=== SOURCE MATERIAL ===
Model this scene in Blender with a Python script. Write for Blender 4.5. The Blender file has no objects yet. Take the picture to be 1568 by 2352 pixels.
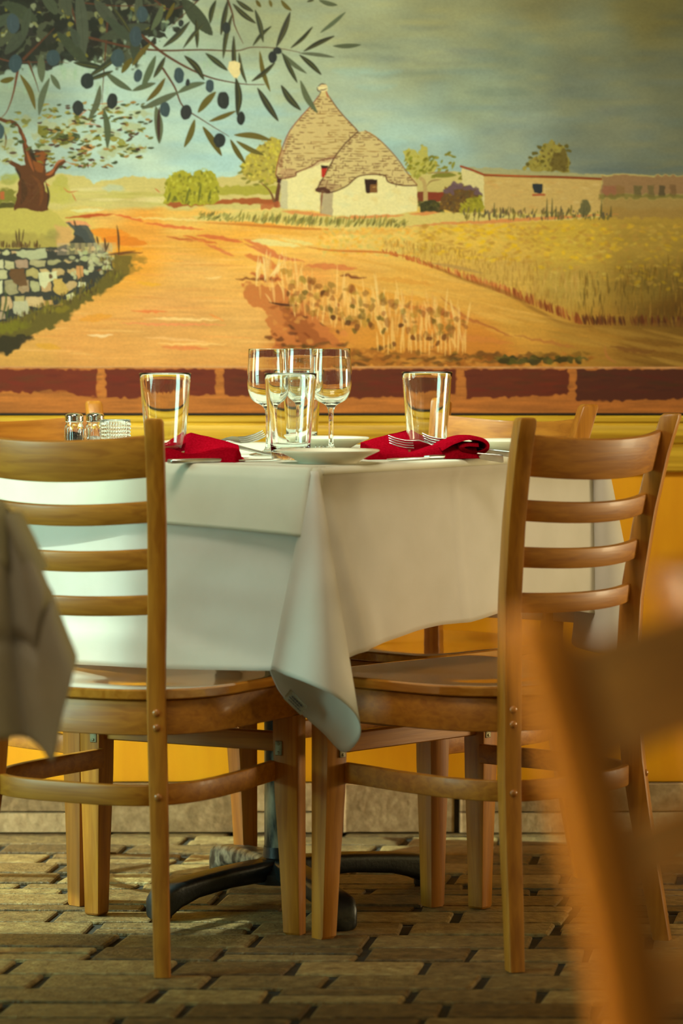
import bpy, bmesh, math, random
import numpy as np
from mathutils import Vector, Matrix

C = bpy.context.scene
COL = C.collection
PI = math.pi
# ------------------------------------------------------------------ camera
F = 7500.0                                     # focal length in pixels of the 1568 x 2352 frame
PITCH = math.atan(423 / F)
cam_d = bpy.data.cameras.new('camera'); cam = bpy.data.objects.new('camera', cam_d); COL.objects.link(cam)
cam.location = (0, 0, 1.0); cam.rotation_euler = (PI / 2 - PITCH, 0, 0)
cam_d.sensor_fit = 'VERTICAL'; cam_d.sensor_height = 36; cam_d.sensor_width = 24; cam_d.lens = F / 2352 * 36
cam_d.clip_start = .05; cam_d.clip_end = 60
cam_d.dof.use_dof = True; cam_d.dof.focus_distance = 5.65; cam_d.dof.aperture_fstop = 3.9; cam_d.dof.aperture_blades = 0
C.camera = cam
# ------------------------------------------------------------------ exposure, world and lights
vs = C.view_settings
C.display_settings.display_device = 'sRGB'
vs.view_transform = 'Standard'; vs.look = 'None'; vs.exposure = 0.14; vs.gamma = 1.0; vs.use_curve_mapping = False
wd = bpy.data.worlds.new('world'); C.world = wd; wd.use_nodes = True
bg = wd.node_tree.nodes['Background']; bg.inputs[0].default_value = (1.0, .82, .52, 1); bg.inputs[1].default_value = .07

def area(name, loc, target, sx, sy, power, color, spread=180):
    l = bpy.data.lights.new(name, 'AREA'); l.shape = 'RECTANGLE'; l.size = sx; l.size_y = sy; l.energy = power; l.color = color
    l.spread = math.radians(spread)
    o = bpy.data.objects.new(name, l); COL.objects.link(o); o.location = loc
    d = Vector(target) - Vector(loc); o.rotation_euler = d.to_track_quat('-Z', 'Y').to_euler()
    return o
sun_d = bpy.data.lights.new('sunlight', 'SUN'); sun_d.energy = 5.2; sun_d.angle = math.radians(1.2); sun_d.color = (.74, 1.0, .82)
sun = bpy.data.objects.new('sunlight', sun_d); COL.objects.link(sun); sun.location = (-4, 5.8, 4)
sun.rotation_euler = Vector((math.cos(math.radians(50)), 0, -math.sin(math.radians(50)))).to_track_quat('-Z', 'Y').to_euler()
area('window_daylight', (-2.45, 4.5, 1.05), (-.4, 5.5, .6), 1.1, 1.1, 54, (.52, 1.0, .86))
area('mural_fill', (-.25, 4.3, 2.5), (-.2, 6.45, .85), .9, .5, 10.6, (1.0, .92, .70), 84)  # added light giving the mural its bright middle; no lamp modelled there
area('warm_room_fill', (-1.3, 3.0, 2.4), (-.4, 5.2, .2), 1.2, 1.0, 7, (1.0, .84, .50))  # unseen warm fill added over the chairs and floor
area('cloth_side_fill', (2.85, 6.0, .72), (.2, 5.45, .66), .6, .7, 2.7, (1.0, .84, .50), 42)  # added fill to warm the right face of the cloth, without a source
area('low_wall_fill', (-2.5, 5.72, .46), (.05, 6.45, .13), .5, .5, 2.6, (1.0, .88, .62), 36)  # added light to brighten the wall and skirting under the table
area('near_chair_fill', (-2.1, .9, 1.5), (.14, 1.55, .72), .5, .9, 3.4, (1.0, .84, .50), 26)  # fill added for the left edge of the close chair; no window here
# ------------------------------------------------------------------ helpers
def W(px, py, D):
    """the point at distance D (along +Y) seen at frame position px, py"""
    x = (px - 784) / F; y = -(py - 1176) / F
    t = D / (math.cos(PITCH) + y * math.sin(PITCH))
    return Vector((x * t, D, 1.0 + t * (-math.sin(PITCH) + y * math.cos(PITCH))))
def link(name, bm, mat, parent=None, angle=38, smooth=True):
    me = bpy.data.meshes.new(name)
    bmesh.ops.recalc_face_normals(bm, faces=bm.faces)
    bm.to_mesh(me); bm.free()
    me.materials.append(mat)
    if smooth:
        me.polygons.foreach_set('use_smooth', [True] * len(me.polygons)); me.set_sharp_from_angle(angle=math.radians(angle))
    o = bpy.data.objects.new(name, me); COL.objects.link(o)
    if parent: o.parent = parent
    return o
def tag(o, label, cat, group=None, kind=None):
    if label: o['label'] = label
    if cat: o['category'] = cat
    if group: o['group'] = group
    if kind: o['kind'] = kind
    return o
def thing(name, label, cat, loc=(0, 0, 0), rz=0, group=None):
    o = bpy.data.objects.new(name, None); COL.objects.link(o); o.location = loc; o.rotation_euler = (0, 0, rz); o.empty_display_size = .1
    return tag(o, label, cat, group)
def dup(root, loc, rz, label):
    r = root.copy(); COL.objects.link(r); r.location = loc; r.rotation_euler = (0, 0, rz); r['label'] = label
    for ch in list(root.children):
        c = ch.copy(); COL.objects.link(c); c.parent = r
        for g in ch.children:
            d = g.copy(); COL.objects.link(d); d.parent = c
    return r
def loft(bm, rings, cap=True, closed=False):
    """skin a list of point rings"""
    vr = [[bm.verts.new(p) for p in r] for r in rings]; n = len(vr[0])
    m = len(vr)
    for i in range(m if closed else m - 1):
        a, b = vr[i], vr[(i + 1) % m]
        for j in range(n): bm.faces.new((a[j], a[(j + 1) % n], b[(j + 1) % n], b[j]))
    if cap and not closed: bm.faces.new(vr[0][::-1]); bm.faces.new(vr[-1])
    return vr
def rrect(c, a, b, ha, hb, r=.003, k=3):
    """rounded rectangle ring around c in the plane of unit vectors a, b"""
    c, a, b = Vector(c), Vector(a), Vector(b); out = []; r = min(r, ha * .98, hb * .98)
    for sx, sy, t0 in ((1, 1, 0), (-1, 1, 90), (-1, -1, 180), (1, -1, 270)):
        for i in range(k):
            t = math.radians(t0 + 90 * i / (k - 1))
            out.append(c + a * (sx * (ha - r) + r * math.cos(t)) + b * (sy * (hb - r) + r * math.sin(t)))
    return out
def box(bm, c, s, r=.002, rot=None, up='z'):
    """bevelled box: lofted rounded rectangle with small chamfers at both ends"""
    c = Vector(c); hx, hy, hz = s[0] / 2, s[1] / 2, s[2] / 2
    M = rot or Matrix.Identity(3); X, Y, Z = M.col[0], M.col[1], M.col[2]
    e = min(r, hz * .5)
    loft(bm, [rrect(c - Z * hz, X, Y, hx - e, hy - e, r), rrect(c - Z * (hz - e), X, Y, hx, hy, r), rrect(c + Z * (hz - e), X, Y, hx, hy, r), rrect(c + Z * hz, X, Y, hx - e, hy - e, r)])
def lathe(bm, prof, c=(0, 0, 0), n=48, cap=False):
    c = Vector(c); rings = []
    for r, z in prof: rings.append([c + Vector((r * math.cos(2 * PI * i / n), r * math.sin(2 * PI * i / n), z)) for i in range(n)])
    return loft(bm, rings, cap)
def dome(bm, c, nrm, r, h, n=16):
    c = Vector(c); nrm = Vector(nrm).normalized(); a = nrm.orthogonal().normalized(); b = nrm.cross(a)
    rings = []
    for k in range(5):
        t = k / 5 * PI / 2; rr = r * math.cos(t); hh = h * math.sin(t)
        rings.append([c + nrm * hh + (a * math.cos(2 * PI * i / n) + b * math.sin(2 * PI * i / n)) * rr for i in range(n)])
    loft(bm, rings)
def cr(P, n):
    """Catmull-Rom through points"""
    P = [Vector(p) for p in P]; Q = [2 * P[0] - P[1]] + P + [2 * P[-1] - P[-2]]; out = []
    for i in range(1, len(Q) - 2):
        for k in range(n):
            t = k / n; out.append(.5 * (2 * Q[i] + (Q[i+1] - Q[i-1]) * t + (2*Q[i-1] - 5*Q[i] + 4*Q[i+1] - Q[i+2]) * t*t + (3*Q[i] - Q[i-1] - 3*Q[i+1] + Q[i+2]) * t**3))
    out.append(P[-1]); return out
def lin(x, xs, ys): return float(np.interp(x, xs, ys))
def sg(c): return tuple(((v / 255) / 12.92 if v / 255 <= .04045 else ((v / 255 + .055) / 1.055) ** 2.4) for v in c[:3]) + (1,)
# ------------------------------------------------------------------ materials
def mat(name):
    m = bpy.data.materials.new(name); m.use_nodes = True; nt = m.node_tree
    return m, nt, nt.nodes['Principled BSDF']
def mottled(name, c1, c2, scale=(20, 20, 20), rough=.5, bump=0, bscale=None, detail=6, coat=0, spec=.5, dist=0, c3=None, contrast=(.35, .65)):
    m, nt, b = mat(name); N = nt.nodes; L = nt.links
    tc = N.new('ShaderNodeTexCoord'); mp = N.new('ShaderNodeMapping'); mp.inputs['Scale'].default_value = scale
    nz = N.new('ShaderNodeTexNoise'); nz.inputs['Scale'].default_value = 1; nz.inputs['Detail'].default_value = detail; nz.inputs['Distortion'].default_value = dist
    rp = N.new('ShaderNodeValToRGB'); rp.color_ramp.elements[0].position = contrast[0]; rp.color_ramp.elements[1].position = contrast[1]
    rp.color_ramp.elements[0].color = sg(c1); rp.color_ramp.elements[1].color = sg(c2)
    if c3: e = rp.color_ramp.elements.new((contrast[0] + contrast[1]) / 2); e.color = sg(c3)
    L.new(tc.outputs['Object'], mp.inputs[0]); L.new(mp.outputs[0], nz.inputs['Vector']); L.new(nz.outputs[0], rp.inputs[0]); L.new(rp.outputs[0], b.inputs['Base Color'])
    b.inputs['Roughness'].default_value = rough; b.inputs['Specular IOR Level'].default_value = spec
    if coat: b.inputs['Coat Weight'].default_value = coat; b.inputs['Coat Roughness'].default_value = .12
    if bump:
        n2 = N.new('ShaderNodeTexNoise'); n2.inputs['Scale'].default_value = 1; n2.inputs['Detail'].default_value = 4
        m2 = N.new('ShaderNodeMapping'); m2.inputs['Scale'].default_value = bscale or scale
        bp = N.new('ShaderNodeBump'); bp.inputs['Strength'].default_value = bump; bp.inputs['Distance'].default_value = .002
        L.new(tc.outputs['Object'], m2.inputs[0]); L.new(m2.outputs[0], n2.inputs['Vector']); L.new(n2.outputs[0], bp.inputs['Height']); L.new(bp.outputs[0], b.inputs['Normal'])
    return m
WOODL, WOODD = (188, 122, 32), (160, 96, 18)
wood_v = mottled('honey_wood_upright', WOODD, WOODL, (90, 90, 5), .42, .1, (300, 300, 12), coat=.12, dist=.6)
wood_h = mottled('honey_wood_rail', WOODD, WOODL, (6, 60, 110), .46, .1, (12, 200, 300), coat=.06, dist=.6)
wood_seat = mottled('varnished_seat_wood', (178, 112, 36), (204, 138, 52), (60, 7, 60), .10, .02, coat=1.0, dist=.8)
wood_seat.node_tree.nodes['Principled BSDF'].inputs['Coat IOR'].default_value = 1.9; wood_seat.node_tree.nodes['Principled BSDF'].inputs['Coat Roughness'].default_value = .05
bolt_m = mottled('bolt_wood', (170, 104, 44), (190, 120, 54), rough=.25, coat=.5)
steel = mottled('steel', (190, 190, 184), (214, 214, 208), (40, 40, 40), .32); steel.node_tree.nodes['Principled BSDF'].inputs['Metallic'].default_value = 1
bracket_m = mottled('worn_bracket_steel', (120, 112, 86), (150, 140, 110), (90, 90, 90), .5); bracket_m.node_tree.nodes['Principled BSDF'].inputs['Metallic'].default_value = .7
chrome = mottled('chrome', (200, 200, 196), (220, 220, 216), (40, 40, 40), .12); chrome.node_tree.nodes['Principled BSDF'].inputs['Metallic'].default_value = 1
black_iron = mottled('black_iron', (16, 17, 17), (30, 31, 30), (25, 25, 25), .38, .25, (160, 160, 160))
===
- _GOAL OF THE EXERCISE_:
Transcribe exactly, with no pictures, the lines running from the first line of the material through the line holding "from mathutils import Vector, Matrix".

- _WRITTEN RESPONSE_:
Model this scene in Blender with a Python script. Write for Blender 4.5. The Blender file has no objects yet. Take the picture to be 1568 by 2352 pixels.
import bpy, bmesh, math, random
import numpy as np
from mathutils import Vector, Matrix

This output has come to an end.